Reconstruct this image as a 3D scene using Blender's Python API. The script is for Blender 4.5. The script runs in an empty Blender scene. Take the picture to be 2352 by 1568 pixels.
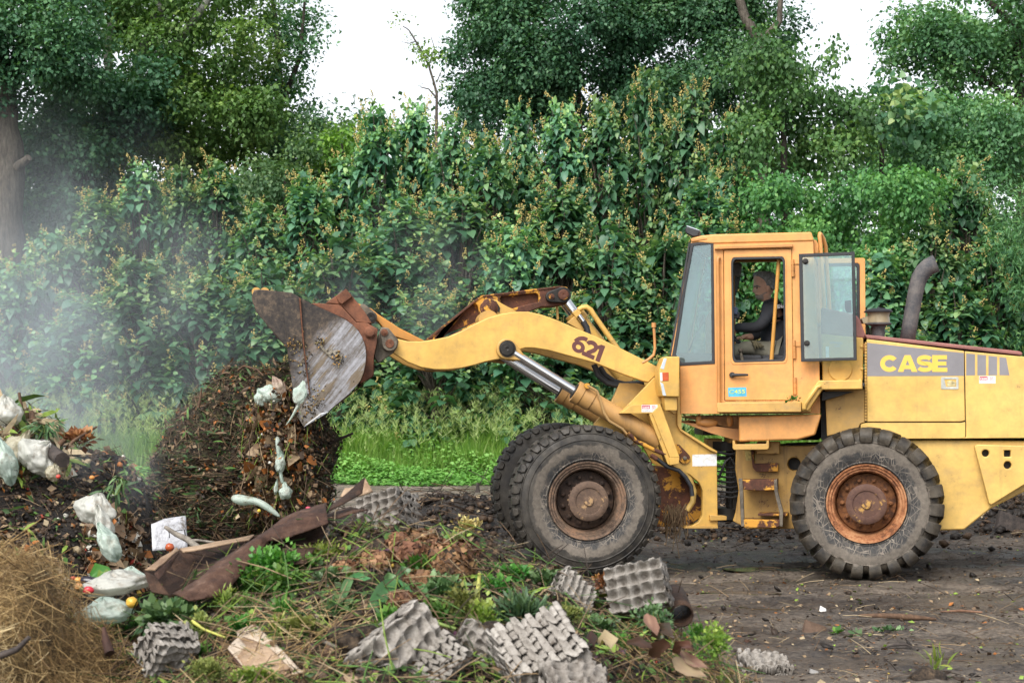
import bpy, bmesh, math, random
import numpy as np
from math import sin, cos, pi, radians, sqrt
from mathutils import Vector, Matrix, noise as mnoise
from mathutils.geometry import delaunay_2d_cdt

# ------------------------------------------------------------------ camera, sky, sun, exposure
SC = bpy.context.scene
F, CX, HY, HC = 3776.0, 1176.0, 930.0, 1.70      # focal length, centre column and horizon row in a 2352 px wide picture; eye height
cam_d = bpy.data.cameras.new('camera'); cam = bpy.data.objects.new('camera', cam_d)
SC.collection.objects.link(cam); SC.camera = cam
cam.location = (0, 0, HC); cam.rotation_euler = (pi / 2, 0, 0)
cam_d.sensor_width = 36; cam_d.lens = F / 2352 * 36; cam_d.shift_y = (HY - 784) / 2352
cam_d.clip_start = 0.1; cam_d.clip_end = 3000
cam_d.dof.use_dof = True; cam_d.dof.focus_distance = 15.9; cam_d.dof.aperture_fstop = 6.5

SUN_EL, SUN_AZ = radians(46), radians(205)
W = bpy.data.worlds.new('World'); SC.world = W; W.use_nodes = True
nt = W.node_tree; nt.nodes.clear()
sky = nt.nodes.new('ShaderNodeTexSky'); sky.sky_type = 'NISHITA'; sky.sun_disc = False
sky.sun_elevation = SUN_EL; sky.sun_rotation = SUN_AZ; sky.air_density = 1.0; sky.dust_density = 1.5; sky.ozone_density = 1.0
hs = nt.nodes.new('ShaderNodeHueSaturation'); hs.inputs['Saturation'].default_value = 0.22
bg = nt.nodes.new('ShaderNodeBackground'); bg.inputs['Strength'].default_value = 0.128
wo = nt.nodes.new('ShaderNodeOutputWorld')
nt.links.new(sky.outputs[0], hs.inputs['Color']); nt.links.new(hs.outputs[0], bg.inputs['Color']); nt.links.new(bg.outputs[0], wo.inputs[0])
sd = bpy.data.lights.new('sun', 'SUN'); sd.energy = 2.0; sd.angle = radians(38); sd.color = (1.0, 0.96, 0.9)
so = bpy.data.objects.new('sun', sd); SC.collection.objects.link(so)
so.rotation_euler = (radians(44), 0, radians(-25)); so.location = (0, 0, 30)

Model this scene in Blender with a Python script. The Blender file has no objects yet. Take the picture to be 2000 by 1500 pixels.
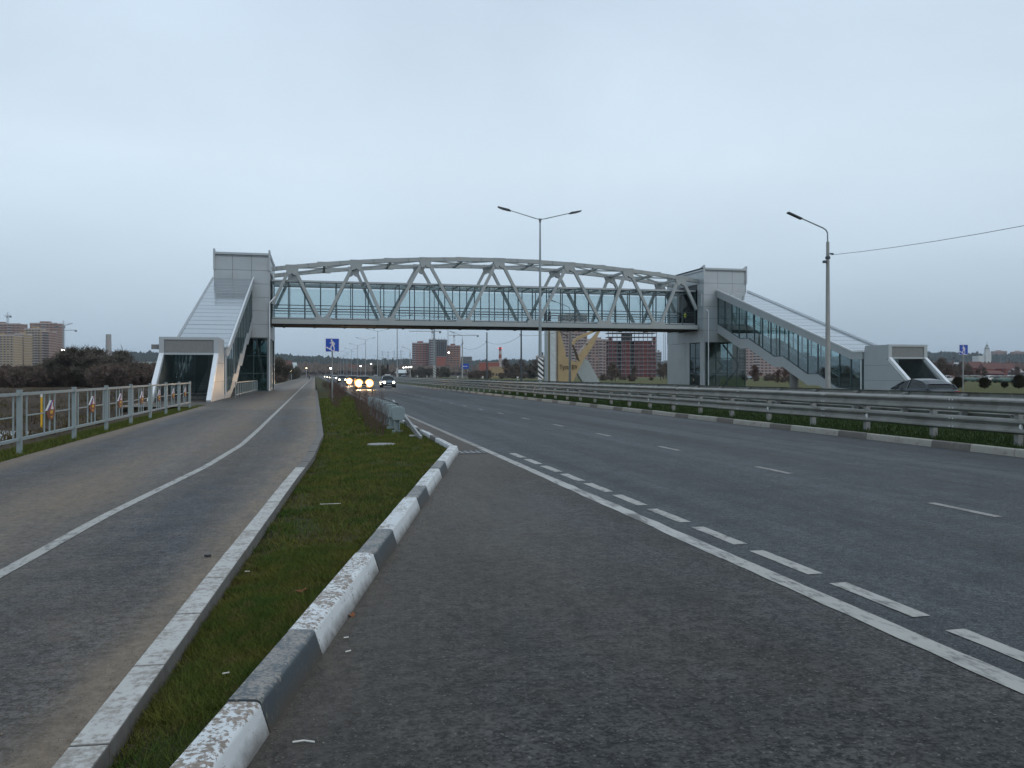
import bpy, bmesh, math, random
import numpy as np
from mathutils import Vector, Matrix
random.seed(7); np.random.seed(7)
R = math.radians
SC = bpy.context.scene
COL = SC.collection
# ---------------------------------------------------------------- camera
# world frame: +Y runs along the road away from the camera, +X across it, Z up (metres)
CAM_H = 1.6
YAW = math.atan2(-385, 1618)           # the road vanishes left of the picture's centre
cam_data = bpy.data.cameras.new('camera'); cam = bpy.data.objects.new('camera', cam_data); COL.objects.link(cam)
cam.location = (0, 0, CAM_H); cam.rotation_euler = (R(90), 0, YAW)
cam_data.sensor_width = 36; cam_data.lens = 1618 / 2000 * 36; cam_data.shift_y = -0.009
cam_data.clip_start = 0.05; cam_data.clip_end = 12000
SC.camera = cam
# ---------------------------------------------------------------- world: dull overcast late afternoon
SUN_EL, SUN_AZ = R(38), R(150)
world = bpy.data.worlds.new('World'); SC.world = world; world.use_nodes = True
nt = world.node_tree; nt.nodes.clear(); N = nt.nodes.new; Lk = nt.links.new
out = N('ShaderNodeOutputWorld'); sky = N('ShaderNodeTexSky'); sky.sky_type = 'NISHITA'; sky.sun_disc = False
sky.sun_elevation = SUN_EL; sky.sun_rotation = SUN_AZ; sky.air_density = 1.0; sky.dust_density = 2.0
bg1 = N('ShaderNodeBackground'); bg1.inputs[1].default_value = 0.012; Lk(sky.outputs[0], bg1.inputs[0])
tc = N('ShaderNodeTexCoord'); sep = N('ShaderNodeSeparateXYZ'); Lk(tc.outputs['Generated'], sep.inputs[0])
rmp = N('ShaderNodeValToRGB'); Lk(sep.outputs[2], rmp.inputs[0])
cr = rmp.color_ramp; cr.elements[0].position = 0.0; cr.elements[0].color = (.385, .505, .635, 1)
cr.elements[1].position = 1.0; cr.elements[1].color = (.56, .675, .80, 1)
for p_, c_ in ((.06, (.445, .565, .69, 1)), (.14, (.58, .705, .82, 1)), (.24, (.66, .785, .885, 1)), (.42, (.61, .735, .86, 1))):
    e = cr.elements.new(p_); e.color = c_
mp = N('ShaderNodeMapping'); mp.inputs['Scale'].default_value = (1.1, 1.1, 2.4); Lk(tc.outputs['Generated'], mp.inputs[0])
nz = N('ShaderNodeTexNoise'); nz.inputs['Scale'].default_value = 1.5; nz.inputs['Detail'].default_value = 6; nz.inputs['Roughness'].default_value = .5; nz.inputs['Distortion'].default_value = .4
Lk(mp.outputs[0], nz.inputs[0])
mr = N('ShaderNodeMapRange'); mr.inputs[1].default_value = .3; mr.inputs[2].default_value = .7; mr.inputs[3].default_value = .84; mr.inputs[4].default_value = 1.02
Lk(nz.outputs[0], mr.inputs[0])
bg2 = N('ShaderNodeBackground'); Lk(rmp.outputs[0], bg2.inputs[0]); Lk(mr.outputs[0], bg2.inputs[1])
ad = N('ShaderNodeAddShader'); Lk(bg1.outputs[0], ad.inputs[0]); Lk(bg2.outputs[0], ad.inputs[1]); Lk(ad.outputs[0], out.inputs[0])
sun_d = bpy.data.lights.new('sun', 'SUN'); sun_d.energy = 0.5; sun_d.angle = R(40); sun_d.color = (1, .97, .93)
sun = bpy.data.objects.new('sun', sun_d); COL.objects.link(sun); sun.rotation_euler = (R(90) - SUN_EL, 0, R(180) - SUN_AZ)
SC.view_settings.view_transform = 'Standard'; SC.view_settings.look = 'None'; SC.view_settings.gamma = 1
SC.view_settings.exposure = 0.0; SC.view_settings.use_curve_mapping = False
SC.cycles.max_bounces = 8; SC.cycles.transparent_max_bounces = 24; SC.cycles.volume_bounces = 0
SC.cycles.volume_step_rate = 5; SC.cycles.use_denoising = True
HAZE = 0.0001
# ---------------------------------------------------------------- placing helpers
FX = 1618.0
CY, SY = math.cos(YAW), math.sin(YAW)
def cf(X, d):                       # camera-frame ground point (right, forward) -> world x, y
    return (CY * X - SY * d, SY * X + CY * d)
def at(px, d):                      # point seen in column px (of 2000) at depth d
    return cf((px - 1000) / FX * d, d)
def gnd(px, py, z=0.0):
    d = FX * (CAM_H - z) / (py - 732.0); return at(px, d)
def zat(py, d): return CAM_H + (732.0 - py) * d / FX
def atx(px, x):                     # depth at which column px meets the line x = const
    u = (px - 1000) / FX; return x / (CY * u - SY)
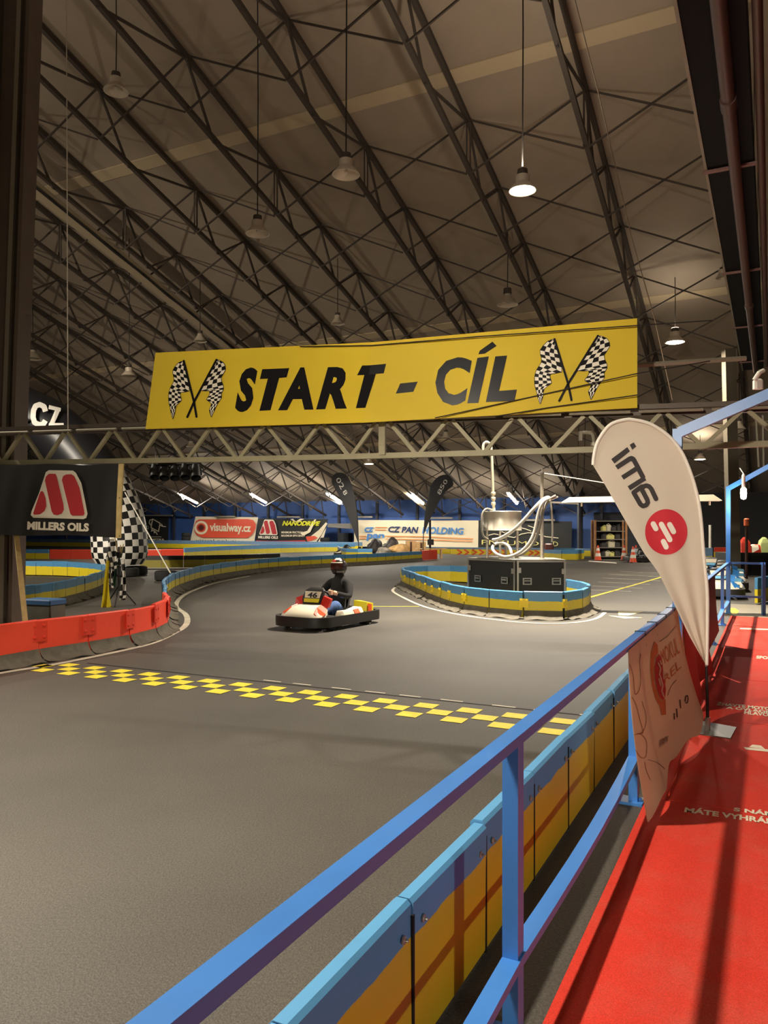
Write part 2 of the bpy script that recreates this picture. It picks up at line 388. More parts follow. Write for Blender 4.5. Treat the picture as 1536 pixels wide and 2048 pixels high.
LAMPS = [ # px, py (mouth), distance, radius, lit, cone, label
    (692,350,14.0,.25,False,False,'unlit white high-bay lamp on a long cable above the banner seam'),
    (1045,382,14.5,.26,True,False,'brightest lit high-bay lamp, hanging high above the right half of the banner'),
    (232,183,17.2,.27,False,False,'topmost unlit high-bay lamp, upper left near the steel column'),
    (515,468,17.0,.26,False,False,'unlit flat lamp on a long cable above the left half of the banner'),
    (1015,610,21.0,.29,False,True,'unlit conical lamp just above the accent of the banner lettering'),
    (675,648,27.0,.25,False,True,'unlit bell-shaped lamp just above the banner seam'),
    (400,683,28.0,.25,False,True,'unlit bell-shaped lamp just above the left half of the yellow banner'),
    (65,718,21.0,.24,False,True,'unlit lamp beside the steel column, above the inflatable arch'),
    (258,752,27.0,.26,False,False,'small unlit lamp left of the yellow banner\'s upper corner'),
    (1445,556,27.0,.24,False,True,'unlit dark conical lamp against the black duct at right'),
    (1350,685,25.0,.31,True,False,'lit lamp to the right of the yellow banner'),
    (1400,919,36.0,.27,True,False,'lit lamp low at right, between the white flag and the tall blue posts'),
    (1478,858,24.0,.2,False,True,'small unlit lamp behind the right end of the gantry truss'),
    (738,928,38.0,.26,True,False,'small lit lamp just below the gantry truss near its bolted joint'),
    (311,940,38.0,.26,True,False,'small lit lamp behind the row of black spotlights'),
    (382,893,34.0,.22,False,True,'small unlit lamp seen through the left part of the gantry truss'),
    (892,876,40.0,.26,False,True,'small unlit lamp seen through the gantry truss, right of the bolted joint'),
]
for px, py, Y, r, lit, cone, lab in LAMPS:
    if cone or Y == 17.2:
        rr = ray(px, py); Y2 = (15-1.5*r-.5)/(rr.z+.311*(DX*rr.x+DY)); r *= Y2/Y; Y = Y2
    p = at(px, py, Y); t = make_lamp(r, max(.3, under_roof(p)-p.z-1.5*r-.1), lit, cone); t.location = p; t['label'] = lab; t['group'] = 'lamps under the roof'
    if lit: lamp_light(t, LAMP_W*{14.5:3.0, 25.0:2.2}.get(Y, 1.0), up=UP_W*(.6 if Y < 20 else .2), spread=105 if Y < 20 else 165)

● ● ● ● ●

WHAT IS NEEDED:
Only the lines from the start of the material through the line containing "from mathutils.geometry import" should be transcribed. Pictures stay out.

RESULT BELOW:
Reconstruct this image as a 3D scene using Blender's Python API. The script is for Blender 4.5. The script runs in an empty Blender scene. Take the picture to be 2352 by 1568 pixels.
import bpy, bmesh, math, random
import numpy as np
from math import sin, cos, pi, radians, sqrt
from mathutils import Vector, Matrix, noise as mnoise
from mathutils.geometry import delaunay_2d_cdt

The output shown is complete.